Microplastics Are Airborne and Have Reached the Arctic

(source: ABC News)

We all know that climate change is real and we know plastic pollution is one of the most harmful things that mankind has ever done to planet Earth, but who knew that they could be airborne?

A new research by Science Advances shows that even remote and mountainous places like the Arctic contain plastic debris. According to the study, led by Dr. Melanie Bergmann of the Alfred Wegener Institute for Polar and Marine Research in Germany, researchers analysed samples taken from ice sheets in the Fram Strait, the gateway to the Arctic between Greenland and the Norwegian island of Svalbard, and found that they contained an average of 1,760 microplastics per litre.

They’ve identified a pattern on how these microplastics and microfibers are transported by air to remote areas such as the Alps.
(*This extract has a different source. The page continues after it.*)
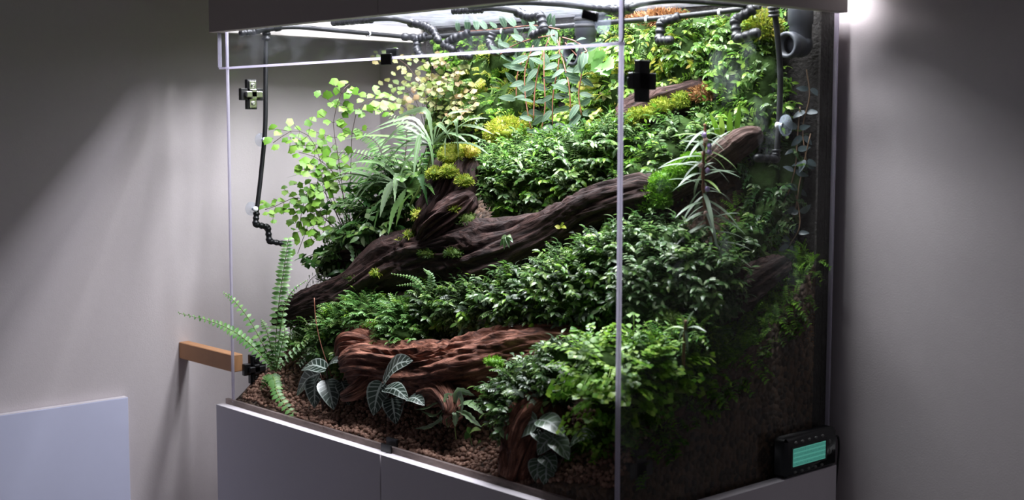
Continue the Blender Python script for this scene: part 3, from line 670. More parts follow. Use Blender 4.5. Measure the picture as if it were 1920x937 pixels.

Previously, scientists found 24,600 plastic pollution particles per litre on average in European areas.

Scientists from Alfred Wegener Insitute taking snow samples. (photo: Mine Tekman, Alfred-Wegener-Insitut)

This study represents an importance to scientists to identify the pathway of microplastics. The researchers have called for an investigation into the impact of microplastic pollution on human health.

“We really need research on the human health aspect. There are so many studies being published now on microplastics but nothing on the human health, and that is really strange in my opinion,” said Dr Bergmann.

According to Dr Bergmann, microplastics can be carried from populated areas by ocean currents and microplastics concentration in snow indicates a significant amount of microplastics in the atmosphere. It’s also known by scientists that pollen and dusts from the Sahara can be blown over long distances. As such, microplastics are also airborne.

Marine microplastics. (source: Woods Hole Oceanographic Institution)

The most common pollutants frequently found by researchers are microplastics from polymer-based protective coatings on vehicles, buildings and ships, followed by rubber, polyethylene and polyamides including nylon.

Another study revealed that humans consume at least 50,000 microplastic particles each year. Scientists agreed that climate change is making it worse, and since new findings have proven that microplastics can reach even the most remote places on Earth, scientists are in constant struggle to up their game in developing and deploying instrumentation that can help combat this.

But we all need to play a part as well by not polluting the Earth, guys. Reduce or stop usage of everyday plastic items or one-time-use disposables now before it’s too late!